E o Passarinho estava ali, asa quebrada, mofino, sem força até para piar e esbravejar como é a marca dele, implorando por um cantinho para dormir. E era noite. Enquanto não sofrera acidente, o “ninho” dele estava sempre pronto. Não havia tempo ruim. Agora estava ali, sendo protegido por guardas municipais, no portão da casa destinada aos velhos desabrigados e sem família, com acesso negado. Inconformados e até desafiados, os guardas foram até ao Fórum. Contaram a história para o juiz de plantão, que ordenou o imediato abrigo ou trazer a diretora para uma conversa com o juiz.
E o Passarinho finalmente pôde tomar banho, vestir pijama, tomar café/lanchar/almoçar e jantar tudo ao mesmo tempo. Não agradeceu aos benfeitores. Para ele, ajudar os outros é obrigação.

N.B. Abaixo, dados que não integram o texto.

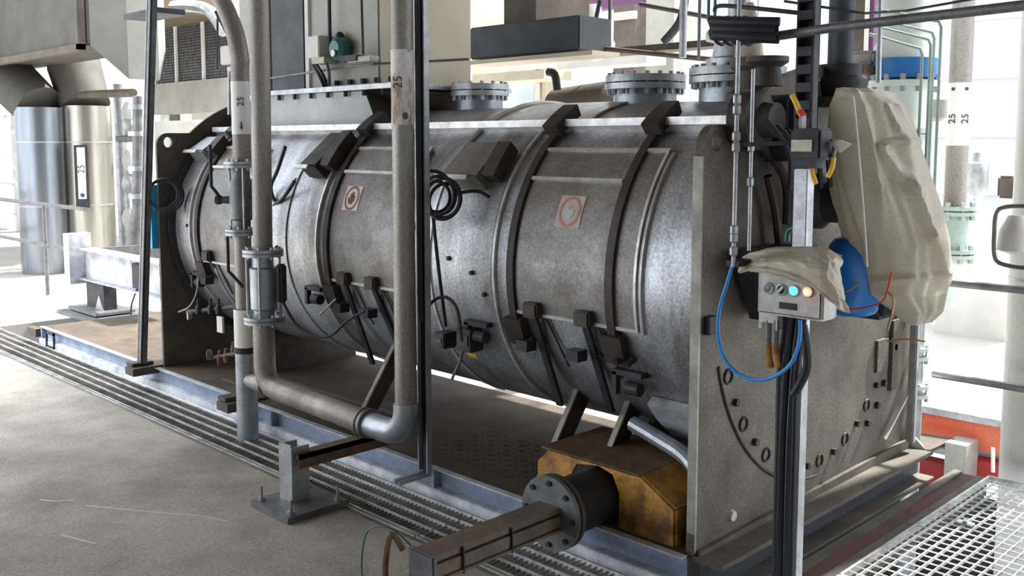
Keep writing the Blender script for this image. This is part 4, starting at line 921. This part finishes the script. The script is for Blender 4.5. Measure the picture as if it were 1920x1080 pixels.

É assim que ele faz quando tem ou pode ajudar alguém. A vida de rua ensina a solidariedade. Mas o Passarinho corre risco no Abrigo São José. Depois de tudo que aconteceu, onde teve até juiz no meio, boa coisa não se pode esperar.
Mas na porta do Abrigo existem os 10 mandamentos do Abrigo. Todos eles foram descumpridos e com direito a matéria de televisão, que tem como telespectador até juiz, governador, prefeito, desembargadores, bispos, promotores públicos, gente humilde, secretários de promoção social, assistentes sociais e até a diretora do Abrigo São José. E novamente o Passarinho corre risco de “não se adaptar” ou até passar mal com tantas gentilezas ou provocar ciumeira entre os outros abrigados.
Está na hora de questionar o critério de indicação de pessoas para a direção desses centros solidários, creches, abrigos e casas assistenciais. Muitos passarinhos estão ameaçados de extinção. Ambientalistas, correis.

Um comentário:

Anônimo disse...

Vocês sabiam, que o Passarinho é a grande atração do Abrigo São José? Ele recebe mais de 10 visitar por dia e para não ser tão egoísta, ele divide as visitas para quem nunca foi visitado e a casa está um festa. Baleu, Passarinho. Essa foi a maior quebrada de asas que destes.